T-Shirts mit der Aufschrift We should all be feminists, der viel diskutierte EU-Pulli oder rote Kappen mit dem Schriftzug Make America New York sind nur drei Beispiele für politische Mode. In den vergangenen Jahren nahmen plakative Mitteilungen durch Sprüche und Symbole auf Klamotten zu. Die eigene Einstellung wird nach außen getragen und öffentlich gemacht. Große Ketten verkaufen mittlerweile Kinderkleidung mit feministischen Sprüchen darauf.

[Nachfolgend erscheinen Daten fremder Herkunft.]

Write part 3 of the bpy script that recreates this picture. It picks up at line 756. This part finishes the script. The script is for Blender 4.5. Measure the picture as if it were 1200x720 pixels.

Auch wenn auf der Kleidung keine eindeutige Message prangt, ist Mode trotzdem politisch: Welche Materialien genutzt werden, unter welchen Umständen Mode hergestellt und wie sie verkauft wird – all diese Faktoren machen Mode zu mehr als Kleidungsstücken. In Diskussionen über politische Mode kommt meist schnell eine Frage auf:

Kann Mode wirklich etwas verändern?

Leni, die Gründerin des Labels Kids of the Diaspora, glaubt fest daran. Schon ihr Leben lang fragen Menschen sie nach ihrer Herkunft. Wenn sie ihnen mit "Leopoldsdorf in Niederösterreich" antwortet, akzeptieren das die meisten nicht und bohren weiter. 2016 will Leni eine Plattform für Menschen, denen es ähnlich ergeht, gründen: für alle, die aufgrund ihrer Herkunft, Aussehens, sexueller Orientierung oder Religion in der Gesellschaft diskriminiert werden. Dazu postet sie ein Bild von sich, auf dem sie ein weißes T-Shirt mit der Aufschrift Kid of the Diaspora trägt, und erzählt, dass ihre Wurzeln von Nigeria über Tschechien bis nach Österreich reichen, sie sich aber nirgends zugehörig fühlt – sondern irgendwo dazwischen.

Mit ihrer Geschichte trifft sie einen Nerv. Viele solidarisieren sich mit Leni und berichten von ihren eigenen Erfahrungen und fragen, wo sie das T-Shirt kaufen können. Leni verwirft die Idee einer Plattform und gründet ein Label. Gemeinsam mit ihrer Schwester Cherrelle entwickelt sie in Zusammenarbeit mit Künstler*innen und Designer*innen immer mehr Stücke. Aus dem Kid werden die Kids of the Diaspora. Heute verkaufen sie in einem Shop im neunten Bezirk in Wien Socken, Mützen, Overalls, T-Shirts bis hin zu Taschen mit Sprüchen wie Deconstruct the Concept of Minorities.

Ihre Klamotten sind unisex und fair produziert. Auf das Logo schaut man automatisch zweimal, und diese Verwirrung ist durchaus gewollt. Die Typografie des Markennamens erinnert erst mal vermeintlich an die Ästhetik der Nazizeit. Noch immer nehmen Neonazis die Frakturschrift mit gebrochenen Buchstaben gern für sich in Anspruch. Blickt man in der Geschichte zurück, wurde diese Fraktur jedoch 1941 verboten und als sogenannter Judenletter diskreditiert. Die Wiener Modelinie will die Schrift neu besetzen. "Die Schrift polarisiert, darum haben wir sie ausgewählt. Wir wollen, dass die Menschen sich damit auseinandersetzen", so Leni.

Was bedeutet Diaspora?

Der Begriff Diaspora kommt aus dem Griechischen und bedeutet "Zerstreuung". Er beschreibt den Zustand, in der eine Gemeinschaft nicht mehr in ihrer Heimat lebt, sondern als Minderheit in anderen Staatsgebieten verteilt ist. Die eine Diaspora, die von allen Menschen gleich erlebt wird, gibt es aber nicht. Wer also zu dieser Diaspora zählt und wer nicht, lässt das Label offen. Leni empfindet ihr Label als inklusiv und sagt, dass auch jene ohne Migrationsgeschichte die Mode tragen und die Message unterstützen können. Sie will so Zugehörigkeit, Identität und Inklusion zum Thema machen und Menschen zusammenbringen, die sich sonst oft ausgeschlossen fühlen. "Die Diaspora ist ein Space, der für viele Menschen spürbar, aber nicht für alle sichtbar ist", erklärt die Gründerin im Gespräch.

Mode allein verändert die Gesellschaft zwar nicht, kann aber Themen sichtbar machen. Durch das Tragen der Aufschriften des Wiener Labels würden immer wieder Gespräche entstehen, erzählt die Gründerin. Das glaubt man Leni, denn selbst während der Dreharbeiten drücken sich Menschen immer wieder ihre Nasen an der Scheibe des Shops platt. Sie wollen hereinkommen und fragen, was hier passiert  und vor allem, wer diese Kids of the Diaspora sind.